On Art! History & Holocaust claims

(Today alumna Jennifer Kreder contributes another On Art! guest post, prompted by her work in a pending looted-art case; her prior, related posts are here and here)

What judges think of their function and task undoubtedly informs their understanding of their power or jurisdiction.
In a March 3d order denying reconsideration of her January 6th dismissal of the heirs' lawsuit in the Nazi-looted-art case of Grosz v. MoMA, U.S. District Court Judge Colleen McMahon (below right) of the Southern District of New York stated on page 11 that the court was confronted
with a legal, not a historical, question.
This view is a false dichotomizing of the judicial function.
Judges cannot be expected to know intimately the historical context of all cases that come before them. But under precedents like Iqbal, Twombly and their progeny, judges should not ignore widely accepted historical facts when deciding whether a claim arguing that a seemingly voluntary transaction was, in fact, made under duress is “plausible.”
From the very beginning of the Nazi era, law and jurisprudence became a strong component of justification of regulations that deprived “enemies of the State” of their liberty and property, and these deprivations led in turn to mass murder.
Indeed, as documented in Robbing the Jews: The Confiscation of Jewish Property in the Holocaust, 1933-1945 (2008), by a Research Scholar at the Center for Advanced Holocaust Studies of the U.S. Holocaust Memorial Museum, Martin C. Dean, the “legalized” grand larceny became a form of financing the mass murder.
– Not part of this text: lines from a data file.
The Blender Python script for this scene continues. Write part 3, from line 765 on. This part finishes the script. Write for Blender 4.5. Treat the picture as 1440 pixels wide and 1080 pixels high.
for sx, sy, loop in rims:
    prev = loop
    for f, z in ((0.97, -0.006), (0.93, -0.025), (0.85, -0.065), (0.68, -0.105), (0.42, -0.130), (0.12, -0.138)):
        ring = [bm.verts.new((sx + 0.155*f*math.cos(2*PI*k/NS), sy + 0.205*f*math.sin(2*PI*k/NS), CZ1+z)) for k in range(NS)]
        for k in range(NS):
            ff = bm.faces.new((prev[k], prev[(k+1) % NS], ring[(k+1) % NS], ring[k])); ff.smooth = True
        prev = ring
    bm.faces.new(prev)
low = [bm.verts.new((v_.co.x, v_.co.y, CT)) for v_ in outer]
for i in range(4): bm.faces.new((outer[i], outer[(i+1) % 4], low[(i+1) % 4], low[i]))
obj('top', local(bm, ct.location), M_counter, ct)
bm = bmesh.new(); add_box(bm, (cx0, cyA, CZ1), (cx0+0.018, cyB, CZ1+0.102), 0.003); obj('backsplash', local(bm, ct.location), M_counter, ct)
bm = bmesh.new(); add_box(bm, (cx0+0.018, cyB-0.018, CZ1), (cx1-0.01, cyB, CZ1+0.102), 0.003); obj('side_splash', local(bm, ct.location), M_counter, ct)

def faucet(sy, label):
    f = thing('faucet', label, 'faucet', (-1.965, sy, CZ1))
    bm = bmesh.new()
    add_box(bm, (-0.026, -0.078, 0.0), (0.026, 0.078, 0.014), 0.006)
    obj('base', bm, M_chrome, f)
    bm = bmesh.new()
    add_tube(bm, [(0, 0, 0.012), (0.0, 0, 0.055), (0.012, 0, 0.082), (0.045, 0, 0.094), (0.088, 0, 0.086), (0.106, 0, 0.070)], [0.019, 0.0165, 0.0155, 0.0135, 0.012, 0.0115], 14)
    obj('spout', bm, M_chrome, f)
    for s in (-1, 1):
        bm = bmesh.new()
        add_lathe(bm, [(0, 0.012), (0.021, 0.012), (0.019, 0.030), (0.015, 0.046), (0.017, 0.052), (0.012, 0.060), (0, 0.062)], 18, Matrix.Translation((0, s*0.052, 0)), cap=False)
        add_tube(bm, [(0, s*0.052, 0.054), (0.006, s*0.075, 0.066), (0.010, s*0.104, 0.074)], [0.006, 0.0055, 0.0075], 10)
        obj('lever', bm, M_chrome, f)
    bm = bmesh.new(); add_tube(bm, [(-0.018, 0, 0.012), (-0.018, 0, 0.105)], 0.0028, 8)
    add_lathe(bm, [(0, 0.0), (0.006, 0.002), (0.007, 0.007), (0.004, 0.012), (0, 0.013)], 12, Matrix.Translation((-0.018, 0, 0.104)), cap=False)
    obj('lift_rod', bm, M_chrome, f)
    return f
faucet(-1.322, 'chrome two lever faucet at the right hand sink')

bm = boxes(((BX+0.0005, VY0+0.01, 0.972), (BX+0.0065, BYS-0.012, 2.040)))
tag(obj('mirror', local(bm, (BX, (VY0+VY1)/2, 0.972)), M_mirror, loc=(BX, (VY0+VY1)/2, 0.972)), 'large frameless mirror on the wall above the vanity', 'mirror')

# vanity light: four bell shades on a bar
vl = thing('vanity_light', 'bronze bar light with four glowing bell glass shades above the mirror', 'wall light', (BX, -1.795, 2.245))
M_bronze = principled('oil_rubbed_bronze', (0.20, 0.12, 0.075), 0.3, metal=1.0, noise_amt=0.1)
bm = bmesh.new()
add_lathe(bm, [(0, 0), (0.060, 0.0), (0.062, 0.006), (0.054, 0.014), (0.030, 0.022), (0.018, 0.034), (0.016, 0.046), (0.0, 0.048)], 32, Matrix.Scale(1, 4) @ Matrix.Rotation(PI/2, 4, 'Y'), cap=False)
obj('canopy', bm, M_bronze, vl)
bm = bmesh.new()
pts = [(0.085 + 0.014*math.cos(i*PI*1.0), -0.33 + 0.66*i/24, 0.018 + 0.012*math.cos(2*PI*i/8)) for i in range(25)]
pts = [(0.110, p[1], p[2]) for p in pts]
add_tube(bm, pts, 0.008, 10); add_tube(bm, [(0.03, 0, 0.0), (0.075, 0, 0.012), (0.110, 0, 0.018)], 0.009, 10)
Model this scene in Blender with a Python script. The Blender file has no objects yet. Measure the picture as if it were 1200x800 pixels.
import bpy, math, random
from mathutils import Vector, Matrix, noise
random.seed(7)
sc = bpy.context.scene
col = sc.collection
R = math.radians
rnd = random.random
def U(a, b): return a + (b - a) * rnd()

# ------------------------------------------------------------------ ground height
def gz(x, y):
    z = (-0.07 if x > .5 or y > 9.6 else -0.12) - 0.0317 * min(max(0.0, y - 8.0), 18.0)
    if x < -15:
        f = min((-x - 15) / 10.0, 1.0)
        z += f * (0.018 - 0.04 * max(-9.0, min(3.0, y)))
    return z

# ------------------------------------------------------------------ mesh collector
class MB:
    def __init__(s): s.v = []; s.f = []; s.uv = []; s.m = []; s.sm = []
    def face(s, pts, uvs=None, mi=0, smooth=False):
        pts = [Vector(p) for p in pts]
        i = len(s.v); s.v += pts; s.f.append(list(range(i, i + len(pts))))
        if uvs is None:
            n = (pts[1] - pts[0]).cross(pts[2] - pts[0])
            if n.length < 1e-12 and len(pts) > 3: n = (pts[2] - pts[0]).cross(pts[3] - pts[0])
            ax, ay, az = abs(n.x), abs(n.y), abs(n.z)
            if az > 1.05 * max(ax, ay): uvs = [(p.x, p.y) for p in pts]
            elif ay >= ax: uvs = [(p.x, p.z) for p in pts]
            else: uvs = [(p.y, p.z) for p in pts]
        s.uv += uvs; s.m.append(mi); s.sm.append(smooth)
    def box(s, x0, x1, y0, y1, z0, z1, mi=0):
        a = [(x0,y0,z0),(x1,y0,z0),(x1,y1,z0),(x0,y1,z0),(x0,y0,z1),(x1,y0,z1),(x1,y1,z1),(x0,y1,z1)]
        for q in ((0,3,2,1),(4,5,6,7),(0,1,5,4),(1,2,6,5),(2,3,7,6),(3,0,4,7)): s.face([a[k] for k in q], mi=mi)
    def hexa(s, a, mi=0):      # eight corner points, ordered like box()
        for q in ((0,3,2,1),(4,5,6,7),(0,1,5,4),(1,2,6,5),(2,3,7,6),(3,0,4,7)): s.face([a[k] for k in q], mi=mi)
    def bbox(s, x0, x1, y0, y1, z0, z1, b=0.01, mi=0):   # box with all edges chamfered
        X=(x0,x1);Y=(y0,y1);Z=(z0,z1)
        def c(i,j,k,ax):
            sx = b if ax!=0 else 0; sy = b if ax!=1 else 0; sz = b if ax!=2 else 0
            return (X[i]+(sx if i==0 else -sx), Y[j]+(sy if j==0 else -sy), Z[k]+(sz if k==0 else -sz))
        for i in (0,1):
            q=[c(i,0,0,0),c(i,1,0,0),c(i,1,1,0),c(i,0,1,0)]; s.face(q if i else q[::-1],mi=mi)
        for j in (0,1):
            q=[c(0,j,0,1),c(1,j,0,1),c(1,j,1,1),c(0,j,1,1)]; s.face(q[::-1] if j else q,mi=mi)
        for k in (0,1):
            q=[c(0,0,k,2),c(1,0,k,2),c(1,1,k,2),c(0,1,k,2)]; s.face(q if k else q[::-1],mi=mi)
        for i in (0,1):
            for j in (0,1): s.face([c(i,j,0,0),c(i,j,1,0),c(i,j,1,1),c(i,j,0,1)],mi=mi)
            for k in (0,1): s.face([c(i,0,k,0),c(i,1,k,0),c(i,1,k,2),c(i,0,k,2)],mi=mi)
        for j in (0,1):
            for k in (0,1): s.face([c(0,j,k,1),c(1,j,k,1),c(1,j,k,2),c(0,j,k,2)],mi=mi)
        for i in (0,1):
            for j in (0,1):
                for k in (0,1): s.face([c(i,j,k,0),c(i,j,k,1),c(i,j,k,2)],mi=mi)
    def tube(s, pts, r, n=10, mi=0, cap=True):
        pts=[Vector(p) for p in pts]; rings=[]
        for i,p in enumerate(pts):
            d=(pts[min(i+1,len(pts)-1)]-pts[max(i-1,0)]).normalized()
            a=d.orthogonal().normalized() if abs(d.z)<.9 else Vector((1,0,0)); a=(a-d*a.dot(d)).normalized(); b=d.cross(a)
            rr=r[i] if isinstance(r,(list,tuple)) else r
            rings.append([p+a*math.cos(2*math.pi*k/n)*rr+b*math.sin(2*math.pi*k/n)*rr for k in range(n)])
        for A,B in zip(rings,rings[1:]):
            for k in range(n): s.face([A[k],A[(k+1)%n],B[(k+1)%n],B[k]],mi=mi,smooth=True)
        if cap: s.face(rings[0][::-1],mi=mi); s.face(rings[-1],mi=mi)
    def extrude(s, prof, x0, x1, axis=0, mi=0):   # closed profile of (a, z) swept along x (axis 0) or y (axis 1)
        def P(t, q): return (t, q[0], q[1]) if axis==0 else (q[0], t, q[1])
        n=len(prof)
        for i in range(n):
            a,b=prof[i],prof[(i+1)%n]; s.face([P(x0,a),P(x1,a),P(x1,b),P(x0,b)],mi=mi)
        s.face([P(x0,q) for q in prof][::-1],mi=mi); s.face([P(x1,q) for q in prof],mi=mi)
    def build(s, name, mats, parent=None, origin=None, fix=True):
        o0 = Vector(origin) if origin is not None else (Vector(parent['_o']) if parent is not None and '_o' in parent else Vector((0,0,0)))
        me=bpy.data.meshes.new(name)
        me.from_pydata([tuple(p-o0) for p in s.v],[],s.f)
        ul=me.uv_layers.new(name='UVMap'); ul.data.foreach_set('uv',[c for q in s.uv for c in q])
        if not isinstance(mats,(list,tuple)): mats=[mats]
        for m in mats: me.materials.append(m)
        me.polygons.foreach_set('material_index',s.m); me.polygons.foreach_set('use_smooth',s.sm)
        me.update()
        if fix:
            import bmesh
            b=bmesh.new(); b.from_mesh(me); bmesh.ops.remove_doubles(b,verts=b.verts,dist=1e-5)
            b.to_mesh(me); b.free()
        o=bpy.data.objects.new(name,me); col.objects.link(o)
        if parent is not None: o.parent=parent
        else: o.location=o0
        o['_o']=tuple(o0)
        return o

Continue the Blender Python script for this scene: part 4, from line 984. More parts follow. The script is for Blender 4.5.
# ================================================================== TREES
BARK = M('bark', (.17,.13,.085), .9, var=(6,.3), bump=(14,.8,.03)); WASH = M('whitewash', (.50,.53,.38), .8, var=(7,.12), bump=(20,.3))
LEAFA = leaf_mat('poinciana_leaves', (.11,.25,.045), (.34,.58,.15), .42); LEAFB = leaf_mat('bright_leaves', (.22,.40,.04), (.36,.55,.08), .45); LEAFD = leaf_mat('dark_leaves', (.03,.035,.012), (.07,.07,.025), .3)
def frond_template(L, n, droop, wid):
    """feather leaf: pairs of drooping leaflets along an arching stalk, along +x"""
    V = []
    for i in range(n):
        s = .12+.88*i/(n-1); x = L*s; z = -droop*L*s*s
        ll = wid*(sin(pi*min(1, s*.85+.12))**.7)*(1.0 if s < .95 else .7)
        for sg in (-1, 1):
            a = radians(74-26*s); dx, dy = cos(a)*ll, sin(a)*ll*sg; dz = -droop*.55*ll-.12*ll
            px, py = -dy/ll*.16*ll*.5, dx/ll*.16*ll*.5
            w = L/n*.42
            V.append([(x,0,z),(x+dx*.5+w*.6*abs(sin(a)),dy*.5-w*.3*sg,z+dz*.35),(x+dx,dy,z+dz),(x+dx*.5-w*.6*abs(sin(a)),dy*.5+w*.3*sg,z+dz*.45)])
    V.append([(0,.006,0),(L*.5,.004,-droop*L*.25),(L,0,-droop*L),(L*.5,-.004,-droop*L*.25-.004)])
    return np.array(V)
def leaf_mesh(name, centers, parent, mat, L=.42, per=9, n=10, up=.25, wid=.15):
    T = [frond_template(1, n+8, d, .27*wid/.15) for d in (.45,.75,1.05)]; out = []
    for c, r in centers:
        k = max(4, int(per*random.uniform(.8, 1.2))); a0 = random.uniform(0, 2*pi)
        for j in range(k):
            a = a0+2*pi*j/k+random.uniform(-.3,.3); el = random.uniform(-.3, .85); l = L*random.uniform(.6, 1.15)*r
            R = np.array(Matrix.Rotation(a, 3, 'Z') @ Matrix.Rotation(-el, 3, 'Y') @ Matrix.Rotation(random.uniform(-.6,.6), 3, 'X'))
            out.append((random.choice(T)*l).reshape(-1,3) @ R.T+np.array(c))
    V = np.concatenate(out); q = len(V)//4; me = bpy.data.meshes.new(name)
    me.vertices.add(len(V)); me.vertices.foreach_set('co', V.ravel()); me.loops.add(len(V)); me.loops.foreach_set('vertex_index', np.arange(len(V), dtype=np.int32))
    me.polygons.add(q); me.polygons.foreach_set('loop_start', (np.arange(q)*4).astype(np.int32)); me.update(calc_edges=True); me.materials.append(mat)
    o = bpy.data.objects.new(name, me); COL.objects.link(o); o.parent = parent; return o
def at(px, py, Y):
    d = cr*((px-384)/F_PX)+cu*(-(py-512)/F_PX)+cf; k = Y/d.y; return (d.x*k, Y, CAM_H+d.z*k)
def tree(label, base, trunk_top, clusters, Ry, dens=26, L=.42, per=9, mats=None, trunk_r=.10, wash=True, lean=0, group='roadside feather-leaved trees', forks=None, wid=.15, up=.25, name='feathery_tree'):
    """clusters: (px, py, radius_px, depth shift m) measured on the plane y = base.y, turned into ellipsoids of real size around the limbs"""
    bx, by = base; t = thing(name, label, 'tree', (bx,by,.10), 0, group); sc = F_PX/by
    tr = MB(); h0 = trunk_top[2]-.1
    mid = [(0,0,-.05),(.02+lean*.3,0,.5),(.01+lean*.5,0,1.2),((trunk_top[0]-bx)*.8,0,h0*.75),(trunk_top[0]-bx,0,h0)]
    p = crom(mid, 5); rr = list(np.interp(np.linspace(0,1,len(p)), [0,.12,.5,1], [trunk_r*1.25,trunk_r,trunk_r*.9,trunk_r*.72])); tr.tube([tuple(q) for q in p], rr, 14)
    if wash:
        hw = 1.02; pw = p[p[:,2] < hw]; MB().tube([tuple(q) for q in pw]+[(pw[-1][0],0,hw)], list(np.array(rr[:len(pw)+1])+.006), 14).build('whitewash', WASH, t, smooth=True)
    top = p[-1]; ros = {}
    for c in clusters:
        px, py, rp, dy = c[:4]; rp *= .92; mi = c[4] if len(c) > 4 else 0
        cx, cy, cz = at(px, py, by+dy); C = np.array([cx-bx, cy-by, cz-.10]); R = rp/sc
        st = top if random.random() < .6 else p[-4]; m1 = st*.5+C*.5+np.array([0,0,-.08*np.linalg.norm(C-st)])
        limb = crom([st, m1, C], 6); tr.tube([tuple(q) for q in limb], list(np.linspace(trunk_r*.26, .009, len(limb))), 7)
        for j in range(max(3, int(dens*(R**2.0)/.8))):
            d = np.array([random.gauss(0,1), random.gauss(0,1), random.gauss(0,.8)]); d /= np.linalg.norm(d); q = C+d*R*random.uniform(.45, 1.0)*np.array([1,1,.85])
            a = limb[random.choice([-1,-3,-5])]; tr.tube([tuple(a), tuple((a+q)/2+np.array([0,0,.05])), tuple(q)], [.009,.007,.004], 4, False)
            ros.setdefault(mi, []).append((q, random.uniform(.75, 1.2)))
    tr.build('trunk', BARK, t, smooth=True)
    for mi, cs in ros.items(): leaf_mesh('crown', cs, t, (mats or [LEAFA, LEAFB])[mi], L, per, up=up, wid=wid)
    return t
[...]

The Führerprinzip demanded unquestioning loyalty to the concentrated power of a “unitary executive.” Both legislators and judges in Nazi Germany participated in the normalization of practices of State grand theft that were engineered to make involuntary transactions appear “ordinary and legal” from the very first weeks of the Nazi regime early in 1933, even before the infamous racist Nuremberg laws of “blood and honor” in 1935, and even before the final push to a “Final Solution.” The U.S. Consul General in Vienna, immediately after the Anschluss of Austria in March 1938, poignantly observed:
There is a curious respect for legal formalities. The signature of the person despoiled is always obtained, even if the person in question has to be sent to Dachau in order to break down his resistance.
Jews were systematically excluded from professions and forced to compile inventories to streamline the despoliation of their property from 1933 to 1942, when Jews had little or no property left to rob, and when the focus turned to “cost-efficient” mass murder in the death camps of occupied Poland.
It is a gross distortion of reality to suggest that the financial despair of Jews in 1933, during widespread, sporadic boycotts and until the passage of the first Nuremberg law in 1935, resulted from a series of isolated private setbacks brought about by generalized, severe financial conditions akin to the Great Depression. The National Socialist platform, adopted as official German state policy as of 1933, was committed to driving Jews and other “enemies of the State” out of economic life.
This is the historical context in which modern claims to Nazi-looted art should be viewed.
Too frequently, some of our judges seem to have forgotten history. In kneejerk fashion, some seem to assume that claims 70 years old simply cannot be viable. This reaction is contrary to history, and to the U.S. executive policy. Consider, in addition to documents on which I earlier posted, this August 27, 1951, statement, "The Recovery of Cultural Objects Dispersed during World War II," by Ardelia R. Hall, the Fine Arts & Monuments Adviser to the U.S. State Department, which appeared in the Department's Bulletin:
For the first time in history, restitution may be expected to continue for as long as works of art known to have been plundered during a war continue to be rediscovered.
The executive branch has not deviated from this position to date.